Click the star to add/remove an item to/from your individual schedule.
You need to be logged in to avail of this functionality, and to see the links to virtual rooms.

Accepted Paper:

A classification of self-repairs in Japanese monologue: a corpus study  
Takehiko Maruyama (Senshu University)

Send message to Author

Paper short abstract:

A self-repair is one of disfluency which inevitably occurs in real-time utterance production. In this presentation, I will introduce the idea of classifying self-repairs in Japanese monologue into five types. Almost 6,000 examples of self-repairs were extracted from Corpus of Spontaneous Japanese.

Paper long abstract:

In spontaneous speech, the production of utterance is largely affected by real-time constraints. A real-time constraint is one that is imposed on the speaker in that the speaker "must conduct the linear and real-time production of linguistic form that has well-formed syntactic structure" (cf. Levelt 1989). In such situations, the fluency of utterances can be lost, and various disfluencies emerge, such as long pauses, filled pauses, pronunciation errors, self-repairs, cut-offs, inversions, and insertions.

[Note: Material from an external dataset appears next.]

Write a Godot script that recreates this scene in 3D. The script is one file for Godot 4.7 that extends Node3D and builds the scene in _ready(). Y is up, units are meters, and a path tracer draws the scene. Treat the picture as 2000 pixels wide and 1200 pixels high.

Such disfluencies inevitably occur in real utterance production. However, in actuality, even if a disfluency is included in a certain utterance, in most cases, this does not cause the listener to have difficulties in understanding. This fact suggests the existence of a meta-linguistic strategy that is shared among the participants.

In this presentation, I will introduce the idea of classifying self-repairs in Japanese monologue into five types; "Articulatory repairs (R1)," "Repetition (R2)," "Lexical/syntactic repairs (R3)," "Additional repairs (R4)," and "Paraphrase (R5)". R1 is assigned to mispronunciation and its immediate repair. R2 is assigned to simple repetition of words or phrases. R3 is assigned to the selection error of lexical items and its repair. R4 is assigned to insufficient information and its supplement. And R5 is assigned to an intended paraphrase of words or phrases. Almost 6,000 examples of self-repairs were manually extracted from the Corpus of Spontaneous Japanese, and classified into five types. These are classifications based on morphological differences and the functions they perform within discourse.

As long as disfluencies inevitably emerge as a result of real-time constraints, both the speaker and the listener consider their emergence a precondition, and it can be thought that they manage speech by preparing a strategy to adequately process these disfluencies. If certain regularities and patterns can be recognized in such a strategy, this composes an important part for the description of "speech grammar." In other words, by categorizing disfluencies into several types and analyzing/describing their morphological/functional characteristics, this can contribute to the clarification of a mechanism that supports the management of speech communication.